20. Having heard the parties and considering the materials on record this Court is of the considered view that the objection with regard to the status of the plaintiff No. 1 qua the interpretation of Clauses 14 and 15 of the Deed of Trust dated 16th August, 1949 (supra) is an issue which can be decided at the trial itself. To the further mind of this Court the issue raised by the present petitioners/defendants for rejecting the plaint is not of a nature which can demonstrate that the plaint does not disclose any cause of action or is barred by any law.

21. This Court is of the further view that the bar of limitation argued by the present petitioners/defendants has been sought to be rebutted by the plaintiffs in their affidavit-in-opposition. It is trite law that limitation itself is an issue which can be decided at the trial. Useful reference in this regard may be made to the judgments reported in , 2001 (2) SCC 472 in the matter of Ragu Thilak D. John v. S. Rayappan & Ors. at Para 6 and in , 2011 (1) CHN (Cal) 515 in the matter of Namita Roy & Ors. v. Bengal Greenfield Housing Development Co. Ltd. at Paras 30, 31 and 32.

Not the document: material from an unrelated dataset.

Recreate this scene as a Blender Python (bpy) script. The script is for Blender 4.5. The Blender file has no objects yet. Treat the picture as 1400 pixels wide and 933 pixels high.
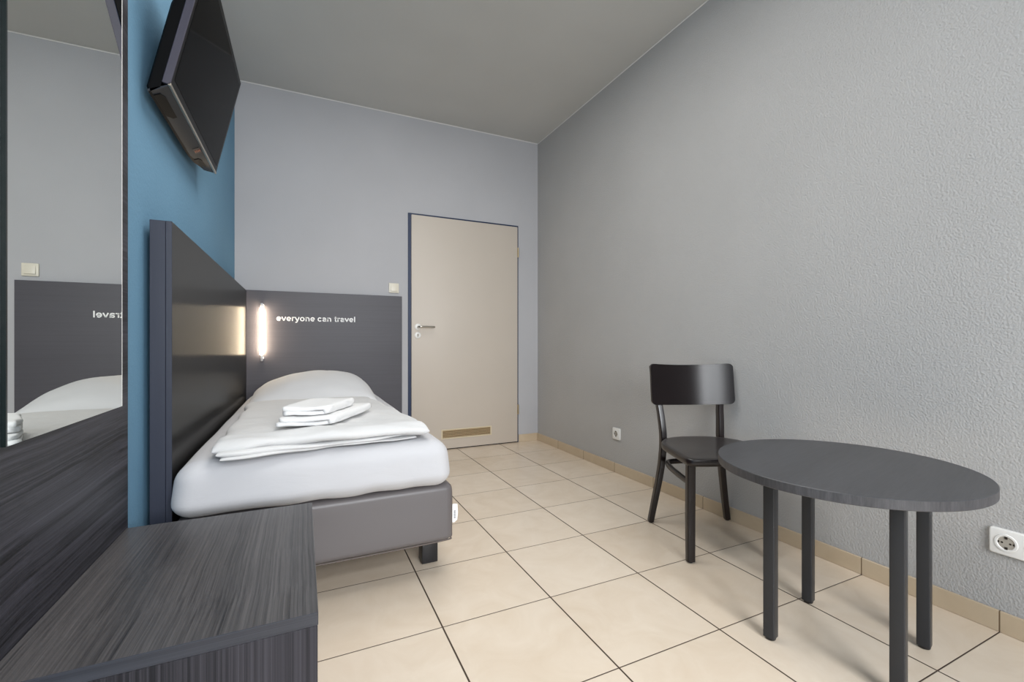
import bpy, bmesh, math, random
from mathutils import Vector, Matrix, noise
random.seed(4)
scn = bpy.context.scene
COL = scn.collection
PI = math.pi

# ------------------------------------------------------------------ colours
def lin(c):
    c = c / 255.0
    return c / 12.92 if c <= 0.04045 else ((c + 0.055) / 1.055) ** 2.4
def rgb(r, g, b):
    return (lin(r), lin(g), lin(b), 1.0)

# ------------------------------------------------------------------ materials
def new_mat(name):
    m = bpy.data.materials.new(name)
    m.use_nodes = True
    nt = m.node_tree
    return m, nt, nt.nodes['Principled BSDF']

def N(nt, kind, **kw):
    n = nt.nodes.new(kind)
    for k, v in kw.items():
        setattr(n, k, v)
    return n

def plain(name, col, rough=0.5, metal=0.0, bump=0.0, bscale=200.0, spec=0.5, coat=0.0, vary=0.0, dist=0.002, ior=1.5):
    m, nt, b = new_mat(name)
    b.inputs['Base Color'].default_value = col
    b.inputs['Roughness'].default_value = rough
    b.inputs['Metallic'].default_value = metal
    b.inputs['Specular IOR Level'].default_value = spec
    b.inputs['IOR'].default_value = ior
    if coat:
        b.inputs['Coat Weight'].default_value = coat
        b.inputs['Coat Roughness'].default_value = 0.1
    tc = N(nt, 'ShaderNodeTexCoord')
    if bump:
        nz = N(nt, 'ShaderNodeTexNoise')
        nz.inputs['Scale'].default_value = bscale
        nz.inputs['Detail'].default_value = 4.0
        nt.links.new(tc.outputs['Object'], nz.inputs['Vector'])
        bp = N(nt, 'ShaderNodeBump')
        bp.inputs['Strength'].default_value = bump
        bp.inputs['Distance'].default_value = dist
        nt.links.new(nz.outputs['Fac'], bp.inputs['Height'])
        nt.links.new(bp.outputs['Normal'], b.inputs['Normal'])
    if vary:
        n2 = N(nt, 'ShaderNodeTexNoise')
        n2.inputs['Scale'].default_value = 3.0
        nt.links.new(tc.outputs['Object'], n2.inputs['Vector'])
        mx = N(nt, 'ShaderNodeMixRGB', blend_type='MULTIPLY')
        mx.inputs['Fac'].default_value = vary
        mx.inputs['Color1'].default_value = col
        nt.links.new(n2.outputs['Fac'], mx.inputs['Color2'])
        nt.links.new(mx.outputs['Color'], b.inputs['Base Color'])
    return m

def wood(name, axis, c_dark, c_light, across=70.0, along=1.6, rough=0.42, bump=0.15, aniso=0.0, contrast=(0.3, 0.75), spec=0.5, wob=0.0, ior=1.5):
    """streaked laminate, grain running along the given axis (0,1,2)"""
    m, nt, b = new_mat(name)
    tc = N(nt, 'ShaderNodeTexCoord')
    mp = N(nt, 'ShaderNodeMapping')
    s = [across] * 3
    s[axis] = along
    mp.inputs['Scale'].default_value = s
    src = tc.outputs['Object']
    if wob:
        nw = N(nt, 'ShaderNodeTexNoise')
        nw.inputs['Scale'].default_value = 2.2
        nt.links.new(src, nw.inputs['Vector'])
        sub = N(nt, 'ShaderNodeVectorMath', operation='SUBTRACT')
        sub.inputs[1].default_value = (0.5, 0.5, 0.5)
        nt.links.new(nw.outputs['Color'], sub.inputs[0])
        sc = N(nt, 'ShaderNodeVectorMath', operation='SCALE')
        sc.inputs['Scale'].default_value = wob
        nt.links.new(sub.outputs['Vector'], sc.inputs[0])
        ad = N(nt, 'ShaderNodeVectorMath', operation='ADD')
        nt.links.new(src, ad.inputs[0])
        nt.links.new(sc.outputs['Vector'], ad.inputs[1])
        src = ad.outputs['Vector']
    nt.links.new(src, mp.inputs['Vector'])
    n1 = N(nt, 'ShaderNodeTexNoise')
    n1.inputs['Scale'].default_value = 1.0
    n1.inputs['Detail'].default_value = 6.0
    n1.inputs['Roughness'].default_value = 0.75
    nt.links.new(mp.outputs['Vector'], n1.inputs['Vector'])
    mp2 = N(nt, 'ShaderNodeMapping')
    s2 = [9.0] * 3
    s2[axis] = 0.5
    mp2.inputs['Scale'].default_value = s2
    nt.links.new(src, mp2.inputs['Vector'])
    n2 = N(nt, 'ShaderNodeTexNoise')
    n2.inputs['Scale'].default_value = 1.0
    n2.inputs['Detail'].default_value = 3.0
    nt.links.new(mp2.outputs['Vector'], n2.inputs['Vector'])
    mx = N(nt, 'ShaderNodeMix')
    mx.inputs['Factor'].default_value = 0.35
    nt.links.new(n1.outputs['Fac'], mx.inputs['A'])
    nt.links.new(n2.outputs['Fac'], mx.inputs['B'])
    cr = N(nt, 'ShaderNodeValToRGB')
    cr.color_ramp.elements[0].position = contrast[0]
    cr.color_ramp.elements[0].color = c_dark
    cr.color_ramp.elements[1].position = contrast[1]
    cr.color_ramp.elements[1].color = c_light
    nt.links.new(mx.outputs['Result'], cr.inputs['Fac'])
    nt.links.new(cr.outputs['Color'], b.inputs['Base Color'])
    b.inputs['Roughness'].default_value = rough
    b.inputs['Specular IOR Level'].default_value = spec
    b.inputs['IOR'].default_value = ior
    if bump:
        bp = N(nt, 'ShaderNodeBump')
        bp.inputs['Strength'].default_value = bump
        bp.inputs['Distance'].default_value = 0.001
        nt.links.new(n1.outputs['Fac'], bp.inputs['Height'])
        nt.links.new(bp.outputs['Normal'], b.inputs['Normal'])
    if aniso:
        tg = N(nt, 'ShaderNodeCombineXYZ')          # brushed look: highlights spread along Y
        tg.inputs['Y'].default_value = 1.0
        nt.links.new(tg.outputs[0], b.inputs['Tangent'])
        b.inputs['Anisotropic'].default_value = aniso
    return m

def wall_mat(name, col, bump=0.3, scale=55.0, dist=0.004, rough=0.85):
    m, nt, b = new_mat(name)
    tc = N(nt, 'ShaderNodeTexCoord')
    n1 = N(nt, 'ShaderNodeTexNoise')
    n1.inputs['Scale'].default_value = scale
    n1.inputs['Detail'].default_value = 3.0
    n1.inputs['Roughness'].default_value = 0.55
    n1.inputs['Distortion'].default_value = 0.15
    nt.links.new(tc.outputs['Object'], n1.inputs['Vector'])
    bp = N(nt, 'ShaderNodeBump')
    bp.inputs['Strength'].default_value = bump
    bp.inputs['Distance'].default_value = dist
    nt.links.new(n1.outputs['Fac'], bp.inputs['Height'])
    nt.links.new(bp.outputs['Normal'], b.inputs['Normal'])
    n2 = N(nt, 'ShaderNodeTexNoise')
    n2.inputs['Scale'].default_value = 2.0
    n2.inputs['Detail'].default_value = 3.0
    nt.links.new(tc.outputs['Object'], n2.inputs['Vector'])
    cr = N(nt, 'ShaderNodeValToRGB')
    cr.color_ramp.elements[0].position = 0.3
    cr.color_ramp.elements[1].position = 0.7
    cr.color_ramp.elements[0].color = tuple(c * 0.95 for c in col[:3]) + (1,)
    cr.color_ramp.elements[1].color = col
    nt.links.new(n2.outputs['Fac'], cr.inputs['Fac'])
    nt.links.new(cr.outputs['Color'], b.inputs['Base Color'])
    b.inputs['Roughness'].default_value = rough
    b.inputs['Specular IOR Level'].default_value = 0.25
    return m

TX, TY, TS = 0.4084, 1.8505, 0.40        # tile joint offsets and tile pitch

def tile_mat(name, c1, c2, grout, use_x=True, rough=0.24, gw=0.0045):
    m, nt, b = new_mat(name)
    geo = N(nt, 'ShaderNodeNewGeometry')
    sx = N(nt, 'ShaderNodeSeparateXYZ')
    nt.links.new(geo.outputs['Position'], sx.inputs[0])
    def math_(op, a, bb=None, cl=False):
        n = N(nt, 'ShaderNodeMath', operation=op)
        n.use_clamp = cl
        for i, v in enumerate((a, bb)):
            if v is None:
                continue
            if isinstance(v, (int, float)):
                n.inputs[i].default_value = v
            else:
                nt.links.new(v, n.inputs[i])
        return n.outputs[0]
    def joint(out, off, w):
        q = math_('DIVIDE', math_('SUBTRACT', out, off - 40 * TS), TS)
        fr = math_('FRACT', q)
        d = math_('ABSOLUTE', math_('SUBTRACT', fr, 0.5))       # 0.5 at the joint
        edge = math_('SUBTRACT', 0.5, d)
        g = math_('SUBTRACT', 1.0, math_('DIVIDE', math_('SUBTRACT', edge, w * 0.35 / TS), w * 0.3 / TS), cl=True)
        return g, math_('FLOOR', q)
    gy, iy = joint(sx.outputs['Y'], TY, gw * 0.8)
    if use_x:
        gx, ix = joint(sx.outputs['X'], TX, gw * 1.15)
        g = math_('MAXIMUM', gx, gy)
        cell = math_('ADD', math_('MULTIPLY', ix, 7.31), math_('MULTIPLY', iy, 3.17))
    else:
        g = gy
        cell = math_('MULTIPLY', iy, 3.17)
    wn = N(nt, 'ShaderNodeTexWhiteNoise', noise_dimensions='1D')
    nt.links.new(cell, wn.inputs['W'])
    # marbled clouds inside each tile, shifted per tile
    cv = N(nt, 'ShaderNodeVectorMath', operation='ADD')
    sc = N(nt, 'ShaderNodeVectorMath', operation='SCALE')
    sc.inputs['Scale'].default_value = 20.0
    nt.links.new(wn.outputs['Color'], sc.inputs[0])
    nt.links.new(geo.outputs['Position'], cv.inputs[0])
    nt.links.new(sc.outputs['Vector'], cv.inputs[1])
    nz = N(nt, 'ShaderNodeTexNoise')
    nz.inputs['Scale'].default_value = 6.0
    nz.inputs['Detail'].default_value = 8.0
    nz.inputs['Roughness'].default_value = 0.6
    nz.inputs['Distortion'].default_value = 1.2
    nt.links.new(cv.outputs['Vector'], nz.inputs['Vector'])
    f = math_('ADD', math_('MULTIPLY', nz.outputs['Fac'], 0.8), math_('MULTIPLY', wn.outputs['Value'], 0.25))
    cr = N(nt, 'ShaderNodeValToRGB')
    cr.color_ramp.elements[0].position = 0.25
    cr.color_ramp.elements[1].position = 0.8
    cr.color_ramp.elements[0].color = c1
    cr.color_ramp.elements[1].color = c2
    nt.links.new(f, cr.inputs['Fac'])
    mx = N(nt, 'ShaderNodeMixRGB')
    nt.links.new(g, mx.inputs['Fac'])
    nt.links.new(cr.outputs['Color'], mx.inputs['Color1'])
    mx.inputs['Color2'].default_value = grout
    nt.links.new(mx.outputs['Color'], b.inputs['Base Color'])
    r = math_('ADD', math_('MULTIPLY', g, 0.5), rough)
    nt.links.new(r, b.inputs['Roughness'])
    bp = N(nt, 'ShaderNodeBump')
    bp.inputs['Strength'].default_value = 0.5
    bp.inputs['Distance'].default_value = 0.002
    nt.links.new(math_('SUBTRACT', 1.0, g), bp.inputs['Height'])
    nt.links.new(bp.outputs['Normal'], b.inputs['Normal'])
    return m

def fabric(name, col, weave=900.0, bump=0.12, wr=0.0, wscale=9.0, rough=0.9):
    m, nt, b = new_mat(name)
    tc = N(nt, 'ShaderNodeTexCoord')
    n1 = N(nt, 'ShaderNodeTexNoise')
    n1.inputs['Scale'].default_value = weave
    nt.links.new(tc.outputs['Object'], n1.inputs['Vector'])
    bp = N(nt, 'ShaderNodeBump')
    bp.inputs['Strength'].default_value = bump
    bp.inputs['Distance'].default_value = 0.001
    nt.links.new(n1.outputs['Fac'], bp.inputs['Height'])
    last = bp
    if wr:
        mp = N(nt, 'ShaderNodeMapping')
        mp.inputs['Scale'].default_value = (0.55, 1.0, 1.0)
        mp.inputs['Rotation'].default_value = (0, 0, 0.35)
        nt.links.new(tc.outputs['Object'], mp.inputs['Vector'])
        n2 = N(nt, 'ShaderNodeTexNoise')
        n2.inputs['Scale'].default_value = wscale
        n2.inputs['Detail'].default_value = 5.0
        n2.inputs['Distortion'].default_value = 0.8
        nt.links.new(mp.outputs['Vector'], n2.inputs['Vector'])
        b2 = N(nt, 'ShaderNodeBump')
        b2.inputs['Strength'].default_value = wr
        b2.inputs['Distance'].default_value = 0.02
        nt.links.new(n2.outputs['Fac'], b2.inputs['Height'])
        nt.links.new(bp.outputs['Normal'], b2.inputs['Normal'])
        last = b2
    nt.links.new(last.outputs['Normal'], b.inputs['Normal'])
    b.inputs['Base Color'].default_value = col
    b.inputs['Roughness'].default_value = rough
    b.inputs['Specular IOR Level'].default_value = 0.2
    b.inputs['Sheen Weight'].default_value = 0.15
    return m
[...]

22. Next, considering the argument of Sri Saha that the order impugned of the Ld. Trial Court is a non-speaking or unreasoned order, this Court must be mindful of the fact that the application for rejection of plaint must be decided on the touchstone of the pleadings made in the plaint itself. Therefore, this Court while choosing not to take notice of the discussion by the Ld. Trial Court on the basis of the supplementary pleadings allowed to be filed by the parties and, confining itself to the pleadings in the plaint read with the challenge under Order 7 Rule 11 read with Section 151 CPC, notices that the plea of the defendants that the plaint is barred under Order 7 Rule 11 (a) and Order 7 Rule 11 (d) cannot be sustained in law.

23. It appears to the mind of this Court that neither the plaint fails to disclose any cause of action nor the plaint is barred by any law. Useful reference in this regard may be made to the judgment reported in 2008 (1) WBLR (Cal) 953 in the matter of Sk. Rafiuddin Ahmed v. Hazi Abdur Rahim & Ors. at Paras 25, 27 & 34 and , 2005 (7) SCC 510 in the matter of Popat and Kotecha Property v. State Bank of India Staff Association at Paras 7, 8, 9, 10 and 25.

24. Next, this Court, in discharge of its supervisory duties under Article 227 of the Constitution of India, is required to notice whether the Ld. Trial Court correctly grasped the essence of the provisions under Order 7 Rule 11 CPC. Shorn of its lingual inadequacies, if any, this Court is of the view that the Ld. Trial Court correctly applied the principles of Order 7 Rule 11 CPC to the facts of the present case and rejected the application for rejection of plaint.

25. With regard to the above discussion this court is required to notice the judgment reported in , 2004 (3) SCC 137 in the matter of Sopan Sukhdeo Sable v. Assistant Charity Commissioner & Ors. at Paras 11, 12 and 21, which read as follows:--

"11. In I.T.C. Ltd. v. Debts Recovery Appellate Tribunal and Ors. (, 1998 (2) SCC 70) it was held that the basic question to be decided while dealing with an application filed under Order VII Rule 11 of the Code is whether a real cause of action has been set out in the plaint or something purely illusory has been stated with a view to get out of Order VII Rule 11 of the Code.

12. The trial Court must remember that if on a meaningful and not formal reading of the plaint it is manifestly vexatious and meritless in the sense of not disclosing a clear right to sue, it should exercise the power under Order VII Rule 11 of the Code taking care to see that the ground mentioned therein is fulfilled. If clever drafting has created the illusion of a cause of action, it has to be nipped in the bud at the first hearing by examining the party searchingly under Order X of the Code. (See T. Arivandandam v. T.V. Satyapal and Anr. (, 1977 (4) SCC 467).

21. According to Mr. Mohta appearing for the appellants, as noted above, the reliefs are separable and merely because some of the reliefs cannot be granted by the Civil Court it would entail an automatic rejection of the old plaint. In fact he submitted that some of the reliefs would be given up by the plaintiffs in the suit itself. It is true as contended by Mr. Savant learned counsel appearing for the respondent-trust by ingenious drafting a cause of action in the nature of red herrings cannot be brought into judicial arena. But a reading of the reliefs shows that some of them can only be considered by the Civil Court."

26. In the backdrop of the above discussion any direction remanding the matter to the Ld. Trial Court will only delay the hearing of the suit, since it is held in this judgment that the application for rejection of plaint was correctly decided in law.

27. CO 4290 of 2015 stands accordingly dismissed.

28. Urgent Xerox certified photocopies of this judgment, if applied for, be given to the parties upon compliance of all requisite formalities.